- Enfant de salaud, un titre tranchant comme un assassinat.
- Premières pages. L’auteur revient à Izieu. Là, dans une bâtisse transformée en colonie de vacances étaient réfugiés 44 enfants juifs de différentes nationalités. Raflés le 6 avril 1944 sur les ordres de Klaus Barbie, ils furent déportés et tous exterminés. L’horreur.
- Ce que l’auteur apprend sur son père de bouche de son grand -père :
- Pendant la guerre il était dans le mauvais camp
- il a vu le père de Sorj à Lyon revêtu de l’uniforme de l’armée allemande.
- Enervé par les mensonges du père narrant ses exploits de résistant à son fils il tient à lui faire savoir qu’il est un enfant de salaud.
- 1987 de Mai à Juillet Sorg Chalandon, grand reporter à Libération couvre le procès du « boucher de Lyon » le tortionnaire Klaus Barbie. Cet évènement d’une intensité sans pareil voit les derniers rescapés de la Shoah venir témoigner de l’indicible. Le père de Sorj demande à son fils d’assister au procès. Ses principales réactions : un ricanement quasi permanent et un intérêt non dissimulé pour la plaidoirie scabreuse du défenseur de l’accusé, maître Vergès.
- 2014 Le père de Sorj Chalandon sanglé sur son lit de folie meurt dans un asile psychiatrique.
- Avril 2020. L’auteur prend connaissance d’un extrait du casier judiciaire de son père et a ensuite accès à son dossier. Il n’a jamais été à Berlin défendre le bunker d’Hitler comme il le proclamait, Il a été emprisonné à Lille pendant un an et condamné à 5 ans d’indignité nationale pour activités anti-françaises. Terrible choc. Terribles blessures.
- Que faire ? La fiction devient la seule issue. Ce n’est plus en 2020 que l’auteur apprendra la vérité sur son père mais en 1987. Ainsi par le biais du roman, l’auteur redonne une chance à son père de lui dire la vérité. Il espère que la gravité extrême des évènements relatés lors du procès pourra permettre de rompre le silence. En vain.

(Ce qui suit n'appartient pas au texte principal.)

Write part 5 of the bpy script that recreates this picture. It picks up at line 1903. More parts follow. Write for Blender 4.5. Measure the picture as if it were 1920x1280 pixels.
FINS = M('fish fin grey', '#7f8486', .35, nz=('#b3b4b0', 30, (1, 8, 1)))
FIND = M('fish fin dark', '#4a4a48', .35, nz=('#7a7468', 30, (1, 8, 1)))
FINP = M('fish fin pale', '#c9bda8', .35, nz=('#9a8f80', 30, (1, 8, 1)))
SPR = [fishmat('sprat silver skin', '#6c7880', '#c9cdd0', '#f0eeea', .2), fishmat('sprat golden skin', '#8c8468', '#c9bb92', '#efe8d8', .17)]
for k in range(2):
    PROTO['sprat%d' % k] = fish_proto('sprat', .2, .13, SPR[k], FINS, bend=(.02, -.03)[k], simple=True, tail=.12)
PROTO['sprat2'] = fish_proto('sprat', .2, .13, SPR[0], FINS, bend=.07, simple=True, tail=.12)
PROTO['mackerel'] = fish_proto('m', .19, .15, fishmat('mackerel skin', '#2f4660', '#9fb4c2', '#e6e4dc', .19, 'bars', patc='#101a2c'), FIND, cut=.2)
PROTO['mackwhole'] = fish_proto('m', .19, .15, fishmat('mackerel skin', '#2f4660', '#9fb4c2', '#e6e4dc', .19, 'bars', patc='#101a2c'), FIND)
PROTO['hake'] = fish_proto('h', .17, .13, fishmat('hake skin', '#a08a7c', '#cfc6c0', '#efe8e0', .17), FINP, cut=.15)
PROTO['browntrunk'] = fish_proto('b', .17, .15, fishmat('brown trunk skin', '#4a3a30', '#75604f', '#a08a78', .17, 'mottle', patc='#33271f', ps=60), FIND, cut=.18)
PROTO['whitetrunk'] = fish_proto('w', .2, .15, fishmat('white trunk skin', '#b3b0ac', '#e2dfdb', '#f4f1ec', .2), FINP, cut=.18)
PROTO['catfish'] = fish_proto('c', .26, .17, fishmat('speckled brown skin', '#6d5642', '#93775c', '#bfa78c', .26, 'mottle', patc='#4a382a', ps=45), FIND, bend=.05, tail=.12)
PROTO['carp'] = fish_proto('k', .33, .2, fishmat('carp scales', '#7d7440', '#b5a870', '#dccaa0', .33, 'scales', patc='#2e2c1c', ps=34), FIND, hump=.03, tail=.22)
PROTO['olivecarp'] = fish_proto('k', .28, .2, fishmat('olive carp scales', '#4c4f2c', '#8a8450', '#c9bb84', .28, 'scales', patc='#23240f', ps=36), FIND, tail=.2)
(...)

- Sorj Chalandon le dit, son père n’est pas un traitre à la France mais à son fils.
L’évocation de la Shoah et de tous les crimes nazis non seulement interpelle mais aussi légitimement intimide. Pourtant tant par l’écriture que par ses déclarations dans les médias, il apparait que la démarche de l’enfant de salaud n’est pas aussi simple qu’une condamnation sans recours de son père. Certes celui-ci n’a cessé de lui mentir mais apparait comme une personne profondément dérangée, comme un mythomane caméléon et non comme un vulgaire menteur. C’est semble-t-il un tout petit homme et un grand affabulateur. Cet individu était incapable de dire la vérité. On assiste ici à la confrontation de deux blessures inconciliables. De plus l’auteur le dit, ce qu’il craignait le plus c’est d’avoir affaire à un sordide petit collabo, à un Lacombe Lucien. Il n’en est rien. En quatre ans son père a porté cinq uniformes, celui de l’armée française, celui de l’armée de l’armistice, celui de la milice pétainiste, de l’armée allemande, celui des FTP, résistants aux côtés desquels il a combattu. A chaque fois il a déserté. Le cas est unique et Sorj Chalandon avoue dans un entretien à France Inter que si son père lui avait dit ce qu’il avait réellement fait il en serait resté bouche bée. Plus, concernant une lettre écrite par son père à son juge il parle d’une phrase magnifique "Excusez mon pauvre style, monsieur le juge, je suis un soldat, pas un romancier".
Chaque fois que l'auteur parle de son papa, on sent l’émotion dans sa voix. La grandeur de l’œuvre est à la mesure de l’immense écart qu’il y a entre la tentation légitime de condamner des actes qui ont pu pourrir plusieurs vies et un amour quasi inavouable pour celui qui a donné le jour à l’auteur. Si le tortionnaire Klaus Barbie est bien le salaud absolu, le père de Sorj Chalandon, malgré tout le mal qu’il a fait aux siens, n’est jamais qu’un pauvre fou égaré.
Le livre de son fils, au-delà de tous ses mérites, a celui de lui fermer les yeux.
On lui souhaite de reposer en paix et que ses cauchemars cessent enfin de hanter les vivants.